This is the first time you've needed to solve more than one problem to
qualify for a GCJ.  Back in 2003-2006 one problem always sufficed and
in 2008-2010 one small and one large set was enough.  Recently it's
been impossible to qualify without a large set; that made it
interesting to wait for the end to see if your large passed.

This time any three small sets guaranteed qualification and you could
see long before the round finished that you had thirty guaranteed
points, more than the required twenty-five.  For the first time, you
could be sure you had qualified as early as a few minutes into the
round.

Problem A was a simple simulation but couldn't add up to enough points
to qualify even with the large set.

Problem B was the most complicated.  It required you to keep track of
a lot of conditions and check for various combinations in a loop, but
the underlying algorithm was trivial.  I skipped this one.

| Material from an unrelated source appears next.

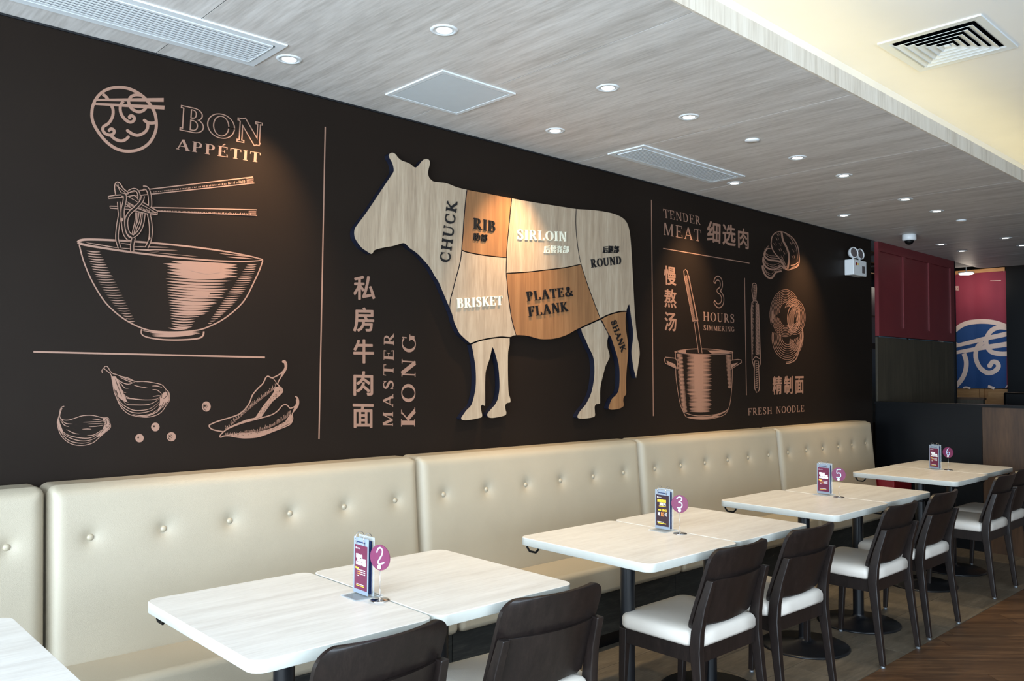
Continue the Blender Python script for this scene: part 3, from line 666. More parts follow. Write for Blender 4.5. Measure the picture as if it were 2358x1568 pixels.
outl(A, [(120, 950), (130, 935), (222, 945), (240, 975), (240, 1045), (210, 1030), (128, 990)], 7); outl(A, [(730, 965), (800, 955), (832, 960), (834, 985), (800, 1005), (730, 1050)], 7)
A.layer(); A.fill([(140, 965), (220, 1000), (235, 1040), (150, 995)]); A.fill([(740, 1000), (800, 985), (790, 1000), (735, 1040)])
A.build('pot_print')
# rolling pin
A = Art(cR2)
outl(A, [(935, 260), (950, 246), (970, 260), (974, 300), (966, 415), (945, 415), (930, 320)], 7)
outl(A, [(945, 412), (975, 415), (992, 450), (1008, 900), (1008, 1000), (985, 1040), (950, 1030), (932, 960), (924, 500), (930, 430)], 7)
outl(A, [(955, 970), (990, 970), (1000, 1200), (995, 1245), (975, 1262), (958, 1230), (952, 1100)], 7)
A.layer()
for i in range(44):
    t = i/43; y = 430+t*470; A.lens(962, y, 996+t*10, y+14, 8, 4); A.line([(932, y), (940+6*random.random(), y+4)], 5, smooth=False)
for i in range(14): A.lens(940, 270+i*10, 970, 276+i*10, 6); A.lens(962, 990+i*17, 990, 998+i*17, 6)
A.line([(940, 960), (965, 930), (1000, 950)], 7)
A.build('rolling_pin_print')
# nest of noodles
A = Art(cR2); rnd = random.Random(3)
def ell(cx, cy, rx, ry, a0, a1, rot=0, w=5):
    P = []
    for i in range(25):
        a = math.radians(a0+(a1-a0)*i/24); x = rx*math.cos(a); y = ry*math.sin(a); c, s_ = math.cos(rot), math.sin(rot); P.append((cx+x*c-y*s_, cy+x*s_+y*c))
    A.line(P, w, smooth=False)
for i in range(9): ell(1235, 530, 138-i*11, 222-i*15, 150+i*4, 400-i*10, .05, 3.4)
for i in range(8): ell(1245, 535, 130-i*10, 210-i*14, 20+i*6, 185-i*4, .05, 3.4)
for i in range(8): ell(1262, 745, 145-i*13, 212-i*20, -20+i*5, 190, .04, 4)
for i in range(7): ell(1325, 560, 100-i*12, 165-i*16, -150+i*8, 130, -.03, 4)
ell(1318, 575, 58, 125, 0, 360, 0, 6)
for i in range(7): ell(1310+i*2, 580, 40-i*6, 95-i*6, 90, 280, .1, 3)
for i in range(5): ell(1335, 800, 55-i*9, 72-i*10, -40, 210, 0, 4)
A.line([(1395, 660), (1400, 760), (1370, 860), (1340, 950), (1290, 985), (1245, 992)], 9); A.line([(1375, 700), (1380, 800), (1345, 900), (1300, 965), (1245, 980)], 6)
A.build('noodle_nest_print')
# sliced meat
A = Art(cR1)
outl(A, [(1710, 690), (1725, 590), (1780, 530), (1860, 518), (1940, 550), (2030, 620), (2090, 730), (2110, 850), (2110, 960), (2080, 1020), (2000, 1050), (1935, 1060), (1880, 960), (1800, 870), (1735, 780)], 14, smooth=True)
A.line([(1860, 525), (1880, 640), (1930, 740), (1965, 850), (1960, 960), (1945, 1050)], 26); A.line([(1930, 560), (1980, 600), (2060, 720), (2085, 850), (2080, 940)], 7)
A.line([(1990, 1000), (2050, 990), (2100, 950)], 12); A.line([(2000, 1030), (2060, 1015), (2105, 975)], 8)
for P in ([(1660, 755), (1620, 810), (1620, 870), (1680, 920), (1760, 930), (1850, 950), (1900, 1010), (1920, 1060)], [(1600, 880), (1600, 960), (1650, 1030), (1730, 1060), (1800, 1040), (1860, 1010), (1900, 1050)], [(1585, 1000), (1600, 1080), (1640, 1150), (1700, 1185), (1740, 1160), (1780, 1100), (1860, 1080)]):
    A.line(P, 24); A.line([(x+12, y-34) for x, y in P], 8); A.line([(x+4, y-64) for x, y in P[1:-1]], 5)
A.line([(1660, 755), (1715, 765)], 12)
for x, y in ((1790, 620), (1840, 700), (1760, 700), (1900, 820), (1830, 780), (1990, 680), (2030, 790), (2020, 880), (1870, 880), (1800, 560)):
    A.line([(x-20, y-20), (x, y), (x+8, y+26)], 7, taper=True); A.line([(x+14, y-30), (x+26, y), (x+18, y+20)], 6, taper=True)
A.build('meat_print')

# ------------------------------------------------------------------ cow sign
cow = empty('cow_sign', (3.4, YW, 1.0), 'large wooden cow cutout divided into labelled beef cuts on the dark wall', 'sign')
CI = Matrix.Translation((-3.4, -YW, -1.0))
YF = YW-.036
def w7(P): return [c7(*p) for p in P]
def w8(P): return [c8(*p) for p in P]
s1a = w7([(902, 347), (893, 420), (880, 560), (872, 680), (865, 760), (862, 805)]); s1b = w7([(862, 805), (855, 870), (840, 940), (815, 1030), (790, 1130)])+w8([(364, 150), (357, 200), (356, 258)])
s2 = w7([(1240, 412), (1230, 500), (1217, 640), (1205, 760), (1200, 862)]); s2b = w7([(1200, 862), (1198, 980)])
s3 = w7([(1725, 492), (1722, 600), (1730, 720), (1745, 830), (1762, 912)]); s4 = w7([(1762, 912)])+w8([(1660, 0), (1700, 110), (1740, 220), (1790, 347)])
s5 = w7([(1198, 980)])+w8([(900, 0), (905, 80), (920, 190), (945, 350), (987, 508)])
ribb = w7([(862, 805), (900, 820), (1000, 840), (1100, 853), (1200, 862)]); sirb = w7([(1198, 980), (1350, 972), (1500, 955), (1640, 938), (1762, 912)])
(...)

Problem C was a matter of recognizing the even parity condition after
the statement gave you a battery of hints.  The actual writing of the
answer was very simple.

Problem D was a probability computation mixed with an induction
condition.  It reminds me of the form of the series expansion
expression of (1+1/n)^n, though the answer is different.  Once you see
that the average thumps to rearrange n numbers in order is exactly n,
it's even more trivial than C to write.

Problem D is the first ever contest problem that requires you to find
a general O(n) sorting algorithm to solve it.